----- Original Message ----- From: "Charles Brown" <cbrown at michiganlegal.org>
-Seems to me the level of open terrorist rule in post-Reconstruction US is as -much or more as in Fascist Italy, and there should be a revision of history -by which the US is declared fascist in this period.
I'm not sure what is gained by using a term that is poorly defined in the modern era. At the federal level, it's not really accurate, since the Klan-based terror was in opposition to federal power. As for the state governments, why not just call them "terrorist-backed states." It has a hell of a lot more resonance in modern vocabularies.
-- Nathan Newman
----- Original Message ----- From: "Yoshie Furuhashi" <furuhashi.1 at osu.edu <http://mailman.lbo-talk.org/mailman/listinfo/lbo-talk> >
Nathan wrote:
>The overall theme is that the present court is using judicial review
>to attack a range of federal civil rights laws and are replicating
>the history from the 19th century when the courts killed
>Reconstruction.
-Nathan, you draw a wrong lesson from your own paper, if you focus -your fire on courts and judicial review. As you write yourself, "The -ultimate bulwark of white supremacy was _violence_" (emphasis added, -Nathan Newman and J. J. Gass, "A New Birth of Freedom: The Forgotten -History of the 13th, 14th, and 15th Amendments," 2004, -<http://www.brennancenter.org/resources/ji/ji5.pdf>, p. 16), and what -sealed the fate of Blacks was that "control of federal power shifted -from pro-civil-rights Radical Republicans to _the party's -pro-business faction_" (emphasis added, p. 19):
But what allowed the violence to go unpunished? Federal law made Klan violence illegal after the Civil War and was actually quite successful in rooting it out during President Grant's first term-- 1869-1873. The 1872 election was conducted with relatively little violence and blacks voted in mass numbers and were elected to office across the South.
So what changed? As the paper documents, what changed was that the US Supreme Court struck down the Reconstruction Enforcement laws as unconstitutional. In Colfax, Louisiana in 1873, 100 blacks were murdered as they defended their right to vote. The Supreme Court declared that the ringleaders for this violence could not be prosecuted under federal law.

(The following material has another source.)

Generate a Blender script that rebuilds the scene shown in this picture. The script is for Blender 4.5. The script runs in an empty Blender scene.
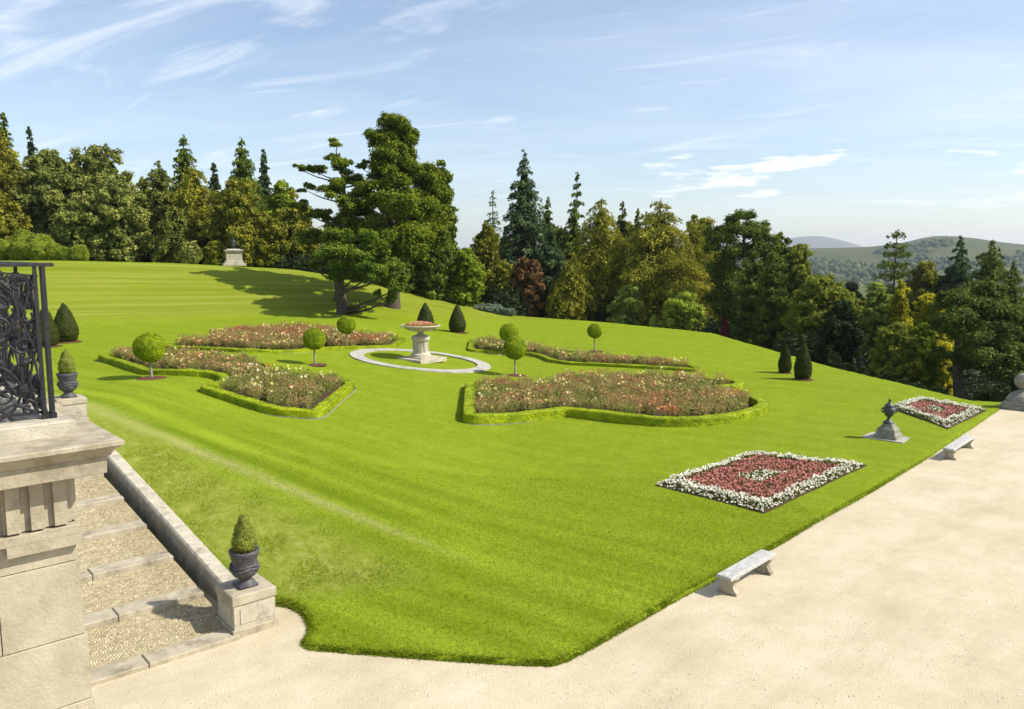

This meant that white supremacists could launch terrorist murder across the South and the federal government could do nothing to stop it.
So by 1874 and 1876, blacks were largely no longer able to vote except in smaller numbers due to that violence, so Democrats first took over the Congress and then got more votes for the Presidency. It was only at that point that the pro-business Republicans could argue that a civil rights agenda was hopeless, they no longer had a base in the South, so new political calculations had to be made. (And remember, pro-civil rights Republicans would continue to be nominated; they just couldn't do anything at the federal level).
The point of the story is that that the political shift in the Republicans came AFTER the Court killed the Reconstruction laws. History tends to focus on the deal in 1876, but the fate of Reconstruction had already been sealed by the Cruikshank and Reese decisions, since blacks de facto were going to have no chance to vote or defend their civil rights in any case, whoever controlled the federal government.
One of my points is that liberalism has obscured this history-- in the Progressive Era, they ignored it because they wanted to make common cause with white racists in the South on economic issues, and then wanted to obscure it because they were defending court power under the Warren Court. But it was the Supreme Court before the Civil War that struck down the Missouri Compromise as unconstitutional and allowed slaves into every territory, thereby precipitating the Civil War.
And it was the Supreme Court after the Civil War that made the Klan's violence untouchable by federal law enforcement, thereby dooming Reconstruction.
And it was the Supreme Court that would block progressive economic legislation for decades in the Lochner Era. I've never seen a good analysis on this question, but in the whole "Why No Socialism in the US" debate, the role of the Court in making socialist policies nearly impossible to enact for decades should be part of the calculus.